■ Challenge ■
Below are records that hold pictures; write out only the lines from their start through the line with "return m, nt, b", exactly, and drop the pictures.

■ Exercise data ■

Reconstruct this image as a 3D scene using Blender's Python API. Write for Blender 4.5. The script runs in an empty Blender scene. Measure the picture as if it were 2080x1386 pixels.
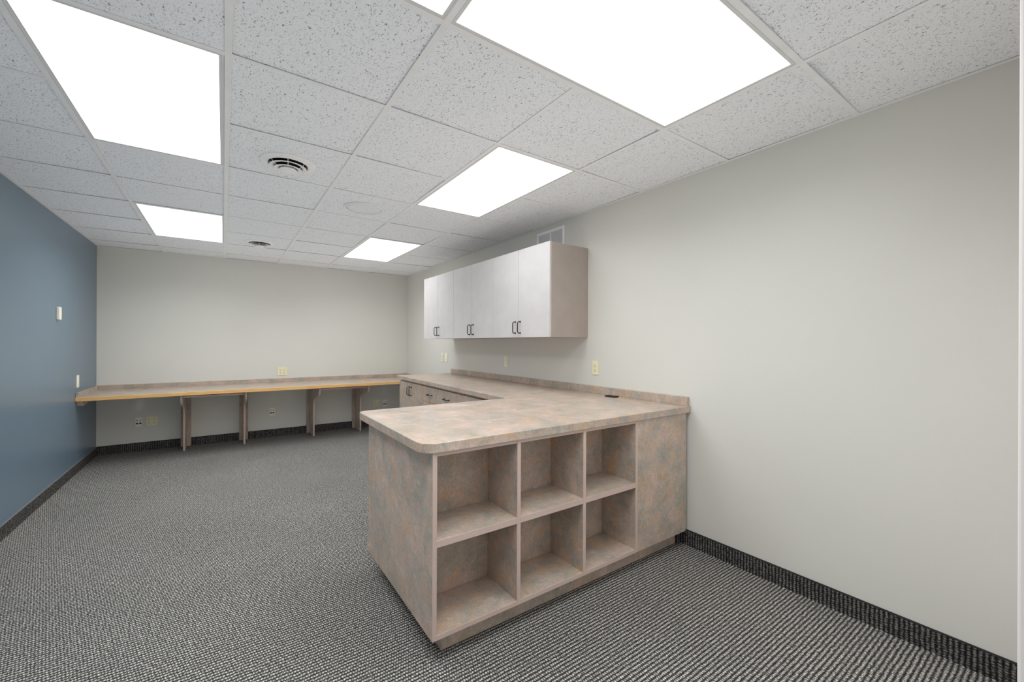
import bpy, bmesh, math, random
from mathutils import Vector, Matrix
random.seed(7)
scene = bpy.context.scene
COL = scene.collection
R = math.radians

# ------------------------------------------------------------------ measures
FZ = 1.305                      # camera height above the carpet
XL, XR = -1.194, 2.478          # side walls
YB, YF = 6.5365, -2.30          # end wall, wall behind the camera
H = FZ + 1.0874                 # underside of the ceiling grid
T = 0.6096                      # ceiling module
GX, GY = 0.0104, 1.8904         # a node of the ceiling grid


def gx(i): return GX + i * T
def gy(j): return GY + j * T


# ------------------------------------------------------------------ helpers
def srgb(r, g, b):
    def f(c):
        c /= 255.0
        return c / 12.92 if c <= 0.04045 else ((c + 0.055) / 1.055) ** 2.4
    return (f(r), f(g), f(b), 1.0)


def new_mat(name):
    m = bpy.data.materials.new(name)
    m.use_nodes = True
    nt = m.node_tree
    b = nt.nodes['Principled BSDF']
    return m, nt, b


def N(nt, kind, **kw):
    n = nt.nodes.new(kind)
    for k, v in kw.items():
        if k in n.inputs:
            n.inputs[k].default_value = v
        else:
            setattr(n, k, v)
    return n


def position(nt, scale=(1, 1, 1), rot=(0, 0, 0)):
    g = N(nt, 'ShaderNodeNewGeometry')
    mp = N(nt, 'ShaderNodeMapping')
    mp.inputs['Scale'].default_value = scale
    mp.inputs['Rotation'].default_value = rot
    nt.links.new(g.outputs['Position'], mp.inputs['Vector'])
    return mp.outputs['Vector']


def noise(nt, vec, scale, detail=4, rough=0.5, dist=0.0):
    n = N(nt, 'ShaderNodeTexNoise')
    n.inputs['Scale'].default_value = scale
    n.inputs['Detail'].default_value = detail
    n.inputs['Roughness'].default_value = rough
    n.inputs['Distortion'].default_value = dist
    nt.links.new(vec, n.inputs['Vector'])
    return n.outputs['Fac']


def ramp(nt, fac, stops, interp='LINEAR'):
    r = N(nt, 'ShaderNodeValToRGB')
    cr = r.color_ramp
    cr.interpolation = interp
    while len(cr.elements) < len(stops):
        cr.elements.new(0.5)
    for e, (p, c) in zip(cr.elements, stops):
        e.position = p
        e.color = c if len(c) == 4 else (*c, 1)
    nt.links.new(fac, r.inputs['Fac'])
    return r.outputs['Color']


def mix(nt, fac, a, b, blend='MIX'):
    m = N(nt, 'ShaderNodeMix', data_type='RGBA', blend_type=blend)
    for sock, v in ((m.inputs[0], fac), (m.inputs[6], a), (m.inputs[7], b)):
        if hasattr(v, 'is_linked'):
            nt.links.new(v, sock)
        else:
            sock.default_value = v
    return m.outputs[2]


def math_n(nt, op, a, b=0.0, c=0.0):
    m = N(nt, 'ShaderNodeMath', operation=op)
    for sock, v in zip(m.inputs, (a, b, c)):
        if hasattr(v, 'is_linked'):
            nt.links.new(v, sock)
        else:
            sock.default_value = v
    return m.outputs[0]


def bump(nt, bsdf, height, strength, dist):
    b = N(nt, 'ShaderNodeBump')
    b.inputs['Strength'].default_value = strength
    b.inputs['Distance'].default_value = dist
    nt.links.new(height, b.inputs['Height'])
    nt.links.new(b.outputs['Normal'], bsdf.inputs['Normal'])


def plain(name, col, rough=0.5, spec=0.5, metal=0.0):
    m, nt, b = new_mat(name)
    v = position(nt)
    f = noise(nt, v, 9.0, 3)
    c = ramp(nt, f, [(0.3, tuple(x * 0.96 for x in col[:3])), (0.7, tuple(min(1, x * 1.03) for x in col[:3]))])
    nt.links.new(c, b.inputs['Base Color'])
    b.inputs['Roughness'].default_value = rough
    b.inputs['Specular IOR Level'].default_value = spec
    b.inputs['Metallic'].default_value = metal
    return m


# ------------------------------------------------------------------ materials
def wall_mat(name, col, rough=0.5, spec=0.4):
    m, nt, b = new_mat(name)
    v = position(nt)
    f = noise(nt, v, 1.3, 4)
    c = ramp(nt, f, [(0.3, tuple(x * 0.975 for x in col[:3])), (0.7, tuple(x * 1.02 for x in col[:3]))])
    nt.links.new(c, b.inputs['Base Color'])
    b.inputs['Roughness'].default_value = rough
    b.inputs['Specular IOR Level'].default_value = spec
    h = noise(nt, v, 170.0, 3, 0.6)
    bump(nt, b, h, 0.12, 0.002)
    return m


def laminate_mat(name, gain=1.0, stretch=(1, 1, 1), rough=0.42, soft=0.9):
    """mottled stone-look laminate: pink, ochre and grey-green clouds with fine brushed flecks"""
    m, nt, b = new_mat(name)
    v = position(nt, stretch)
    k = lambda r, g, bb: tuple(min(1, x * gain) for x in srgb(r, g, bb)[:3])
    f1 = noise(nt, v, 6.5, 8, 0.66, 0.5)
    base = ramp(nt, f1, [(0.30, k(140, 137, 128)), (0.43, k(159, 149, 138)), (0.53, k(172, 157, 145)),
                         (0.62, k(183, 163, 152)), (0.76, k(192, 182, 171))])

    def cloud(rot, scale, lo, hi, amt, colr, c):
        vv = position(nt, stretch, rot)
        ff = noise(nt, vv, scale, 7, 0.66, 0.7)
        mm = ramp(nt, ff, [(lo, (0, 0, 0)), (hi, (1, 1, 1))])
        return mix(nt, math_n(nt, 'MULTIPLY', mm, amt * soft), c, (*k(*colr), 1))
    c = cloud((0.3, 0.5, 0.9), 10.0, 0.50, 0.68, 0.65, (190, 148, 104), base)
    c = cloud((0.9, 0.2, 0.4), 12.0, 0.50, 0.68, 0.60, (128, 138, 136), c)
    c = cloud((0.1, 1.2, 0.7), 18.0, 0.52, 0.70, 0.45, (196, 154, 144), c)
    c = cloud((1.4, 0.6, 0.2), 26.0, 0.55, 0.70, 0.40, (206, 198, 184), c)
    f4 = noise(nt, position(nt, (stretch[0], stretch[1], stretch[2] * 0.6)), 110.0, 5, 0.75, 0.6)
    fl = ramp(nt, f4, [(0.32, (0.80, 0.80, 0.80)), (0.68, (1.16, 1.16, 1.16))])
    c = mix(nt, 1.0, c, fl, 'MULTIPLY')
    nt.links.new(c, b.inputs['Base Color'])
    b.inputs['Roughness'].default_value = rough
    b.inputs['Specular IOR Level'].default_value = 0.55
    return m


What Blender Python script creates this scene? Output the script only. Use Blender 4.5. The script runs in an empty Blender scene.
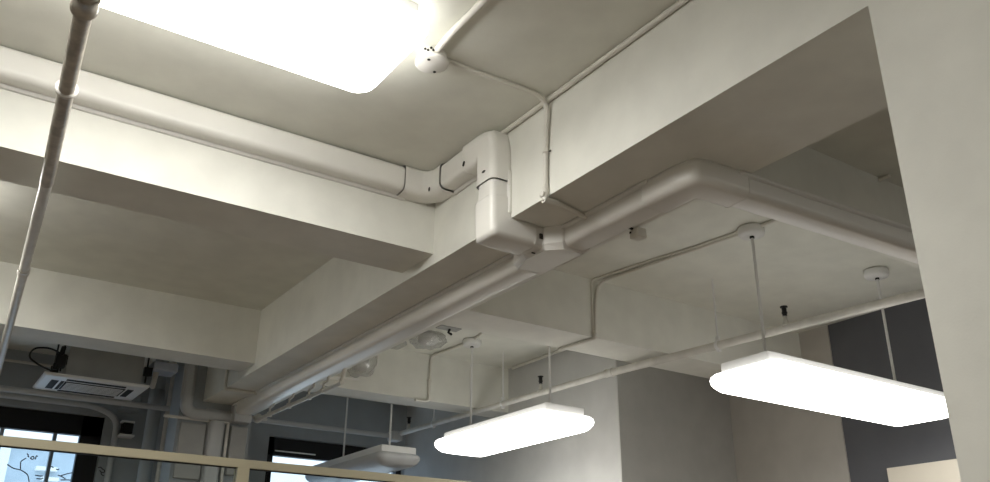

■ Output below ■
Reconstruct this image as a 3D scene using Blender's Python API. Write for Blender 4.5. The script runs in an empty Blender scene. Measure the picture as if it were 2080x1386 pixels.
import bpy, bmesh, math, random
from mathutils import Vector, Matrix
random.seed(7)
scene = bpy.context.scene
COL = scene.collection
R = math.radians

# ------------------------------------------------------------------ measures
FZ = 1.305                      # camera height above the carpet
XL, XR = -1.194, 2.478          # side walls
YB, YF = 6.5365, -2.30          # end wall, wall behind the camera
H = FZ + 1.0874                 # underside of the ceiling grid
T = 0.6096                      # ceiling module
GX, GY = 0.0104, 1.8904         # a node of the ceiling grid


def gx(i): return GX + i * T
def gy(j): return GY + j * T


# ------------------------------------------------------------------ helpers
def srgb(r, g, b):
    def f(c):
        c /= 255.0
        return c / 12.92 if c <= 0.04045 else ((c + 0.055) / 1.055) ** 2.4
    return (f(r), f(g), f(b), 1.0)


def new_mat(name):
    m = bpy.data.materials.new(name)
    m.use_nodes = True
    nt = m.node_tree
    b = nt.nodes['Principled BSDF']
    return m, nt, b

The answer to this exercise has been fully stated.